## [AVAILABLE DATA]
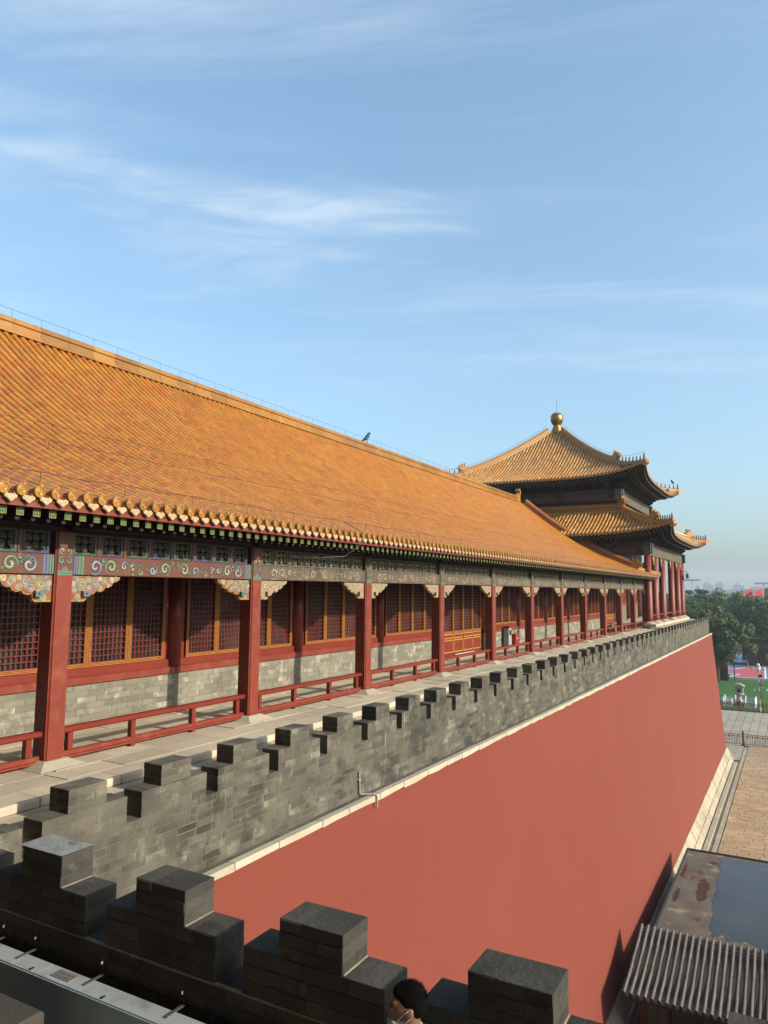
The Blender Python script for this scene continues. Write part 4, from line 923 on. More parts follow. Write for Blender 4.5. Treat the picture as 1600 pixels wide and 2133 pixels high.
# finial
MB().lathe([(.98, 0), (.95, .55), (1.06, .62)], c=(XC, YP, 18.25), n=4, ph=math.pi/4).obj('finial_base', TILE2, pav)
GLD = M('gilded_metal', (.68, .42, .12), (.46, .28, .085), 1.3, .36, metal=.85, patch=((.30, .20, .09), 2.5, .58, .75), bump=.1, bs=8)
fin = MB().lathe([(.80, 0), (.84, .08), (.70, .14), (.62, .20), (.66, .26), (.54, .36), (.50, .42), (.54, .47), (.44, .60), (.40, .66), (.45, .72), (.36, .82), (.30, .94), (.34, .98), (.46, 1.12), (.58, 1.36), (.60, 1.60), (.58, 1.82), (.50, 2.02), (.34, 2.14), (.15, 2.20)], c=(XC, YP, 18.87), n=28).obj('finial', GLD, pav, smooth=True)
MB().tube([(XC, YP, 21.0), (XC, YP, 22.4)], .014, 5).obj('lightning_rod', WIRE, fin)
for sx in (1, -1):
    mb = MB(); pts = []
    for k in range(20):
        t = k/19; r = .8+8.6*t; pts.append((XC+sx*r, YP-r, 13.22+.40*(9.25-r)+.031*(9.25-r)**2+.82*(r/9.25)**4*max(0, (r-.5)/8.75)**1.5+.85-.1*math.sin(t*math.pi)))
    mb.tube(pts, .012, 4); mb.obj('lightning_wire', WIRE, pav)
# railings between the pavilion columns
for k in range(5):
    a, b = OFF[k]+.28, OFF[k+1]-.28
    r_ = MB().bbox(XC+W9-.07, XC+W9+.07, YP+a, YP+b, 2.20, 2.29, .015).obj('railing', RED, pav); MB().bbox(XC+W9-.05, XC+W9+.05, YP+a, YP+b, 1.74, 1.84, .015).obj('bottom_rail', RED, r_)
    for t in (.03, 1/3, 2/3, .97): MB().box(XC+W9-.045, XC+W9+.045, YP+a+(b-a)*t-.045, YP+a+(b-a)*t+.045, 1.645 if .1 < t < .9 else 1.84, 2.198).obj('rail_post', RED, r_)
for o0, o1 in zip(OFF[:-1], OFF[1:]):                  # carved brackets under the architrave
    for sg, o in ((1, o0+.25), (-1, o1-.25)):
        MB().prism([(YP+o, 6.83), (YP+o+sg*.75, 6.83), (YP+o+sg*.5, 6.55), (YP+o+sg*.3, 6.42), (YP+o+sg*.22, 6.2), (YP+o, 6.15)], XC+W9-.06, XC+W9+.06, 'x').obj('bracket', TANF, pav)

# ------------------------------------------------------------------ things on the terrace
tr = thing('cable_trough', 'grey metal cable trough fixed along the near battlement, lower left', 'cable trough', (-5, 4.2, .5))
MB().prism([(4.13, .50), (4.30, .50), (4.30, .90), (4.13, .90)], -7.55, -5.505, 'x').obj('cover', STEEL, tr); MB().prism([(4.13, .50), (4.30, .50), (4.30, .90), (4.13, .90)], -5.498, -3.2, 'x').obj('cover', STEEL, tr)
MB().box(-7.55, -5.505, 4.122, 4.1295, .42, .888).obj('front_panel', STEELB, tr); MB().box(-5.498, -3.2, 4.122, 4.1295, .42, .888).obj('front_panel', STEELB, tr)
for x in (-6.3, -5.86, -5.02, -4.14):
    MB().bbox(x-.016, x+.016, 4.20, 4.39, .903, .909, .002).obj('strap', M('zinc_strap', (.42, .42, .41), r=.4, metal=.6), tr)
    s_ = MB().box(x-.003, x+.003, 4.385, 4.398, .91, 1.06); s_.obj('hanger', WIRE, tr); MB().bbox(x-.014, x-.002, 4.37, 4.397, .985, 1.005, .002).obj('clip', STEEL, tr)
for x in (-5.6, -4.75, -3.95): MB().box(x-.010, x+.010, 4.14, 4.18, .902, .908).obj('clip', WIRE, tr)
pl = MB().box(-5.38, -5.16, 4.17, 4.275, .903, .907).obj('notice_plate', M('plate_pale', (.40, .40, .37), r=.5), tr)
mk = MB()
for j in (0, 1):                                # two rows of small brown characters, too small to read
    for gp_ in (0, 1):
        for k in range(4):
            x = -5.355+gp_*.095+k*.021; yv = 4.235-j*.042
            mk.box(x, x+.016, yv, yv+.004, .908, .9085); mk.box(x+.006, x+.010, yv-.012, yv+.012, .908, .9085); mk.box(x+.001, x+.015, yv-.012, yv-.009, .908, .9085)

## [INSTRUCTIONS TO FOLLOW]
Give every line back word for word and leave the pictures out.

## [EXERCISE RESPONSE]
The Blender Python script for this scene continues. Write part 4, from line 923 on. More parts follow. Write for Blender 4.5. Treat the picture as 1600 pixels wide and 2133 pixels high.
# finial
MB().lathe([(.98, 0), (.95, .55), (1.06, .62)], c=(XC, YP, 18.25), n=4, ph=math.pi/4).obj('finial_base', TILE2, pav)
GLD = M('gilded_metal', (.68, .42, .12), (.46, .28, .085), 1.3, .36, metal=.85, patch=((.30, .20, .09), 2.5, .58, .75), bump=.1, bs=8)
fin = MB().lathe([(.80, 0), (.84, .08), (.70, .14), (.62, .20), (.66, .26), (.54, .36), (.50, .42), (.54, .47), (.44, .60), (.40, .66), (.45, .72), (.36, .82), (.30, .94), (.34, .98), (.46, 1.12), (.58, 1.36), (.60, 1.60), (.58, 1.82), (.50, 2.02), (.34, 2.14), (.15, 2.20)], c=(XC, YP, 18.87), n=28).obj('finial', GLD, pav, smooth=True)
MB().tube([(XC, YP, 21.0), (XC, YP, 22.4)], .014, 5).obj('lightning_rod', WIRE, fin)
for sx in (1, -1):
    mb = MB(); pts = []
    for k in range(20):
        t = k/19; r = .8+8.6*t; pts.append((XC+sx*r, YP-r, 13.22+.40*(9.25-r)+.031*(9.25-r)**2+.82*(r/9.25)**4*max(0, (r-.5)/8.75)**1.5+.85-.1*math.sin(t*math.pi)))
    mb.tube(pts, .012, 4); mb.obj('lightning_wire', WIRE, pav)
# railings between the pavilion columns
for k in range(5):
    a, b = OFF[k]+.28, OFF[k+1]-.28
    r_ = MB().bbox(XC+W9-.07, XC+W9+.07, YP+a, YP+b, 2.20, 2.29, .015).obj('railing', RED, pav); MB().bbox(XC+W9-.05, XC+W9+.05, YP+a, YP+b, 1.74, 1.84, .015).obj('bottom_rail', RED, r_)
    for t in (.03, 1/3, 2/3, .97): MB().box(XC+W9-.045, XC+W9+.045, YP+a+(b-a)*t-.045, YP+a+(b-a)*t+.045, 1.645 if .1 < t < .9 else 1.84, 2.198).obj('rail_post', RED, r_)
for o0, o1 in zip(OFF[:-1], OFF[1:]):                  # carved brackets under the architrave
    for sg, o in ((1, o0+.25), (-1, o1-.25)):
        MB().prism([(YP+o, 6.83), (YP+o+sg*.75, 6.83), (YP+o+sg*.5, 6.55), (YP+o+sg*.3, 6.42), (YP+o+sg*.22, 6.2), (YP+o, 6.15)], XC+W9-.06, XC+W9+.06, 'x').obj('bracket', TANF, pav)

# ------------------------------------------------------------------ things on the terrace
tr = thing('cable_trough', 'grey metal cable trough fixed along the near battlement, lower left', 'cable trough', (-5, 4.2, .5))
MB().prism([(4.13, .50), (4.30, .50), (4.30, .90), (4.13, .90)], -7.55, -5.505, 'x').obj('cover', STEEL, tr); MB().prism([(4.13, .50), (4.30, .50), (4.30, .90), (4.13, .90)], -5.498, -3.2, 'x').obj('cover', STEEL, tr)
MB().box(-7.55, -5.505, 4.122, 4.1295, .42, .888).obj('front_panel', STEELB, tr); MB().box(-5.498, -3.2, 4.122, 4.1295, .42, .888).obj('front_panel', STEELB, tr)
for x in (-6.3, -5.86, -5.02, -4.14):
    MB().bbox(x-.016, x+.016, 4.20, 4.39, .903, .909, .002).obj('strap', M('zinc_strap', (.42, .42, .41), r=.4, metal=.6), tr)
    s_ = MB().box(x-.003, x+.003, 4.385, 4.398, .91, 1.06); s_.obj('hanger', WIRE, tr); MB().bbox(x-.014, x-.002, 4.37, 4.397, .985, 1.005, .002).obj('clip', STEEL, tr)
for x in (-5.6, -4.75, -3.95): MB().box(x-.010, x+.010, 4.14, 4.18, .902, .908).obj('clip', WIRE, tr)
pl = MB().box(-5.38, -5.16, 4.17, 4.275, .903, .907).obj('notice_plate', M('plate_pale', (.40, .40, .37), r=.5), tr)
mk = MB()
for j in (0, 1):                                # two rows of small brown characters, too small to read
    for gp_ in (0, 1):
        for k in range(4):
            x = -5.355+gp_*.095+k*.021; yv = 4.235-j*.042
            mk.box(x, x+.016, yv, yv+.004, .908, .9085); mk.box(x+.006, x+.010, yv-.012, yv+.012, .908, .9085); mk.box(x+.001, x+.015, yv-.012, yv-.009, .908, .9085)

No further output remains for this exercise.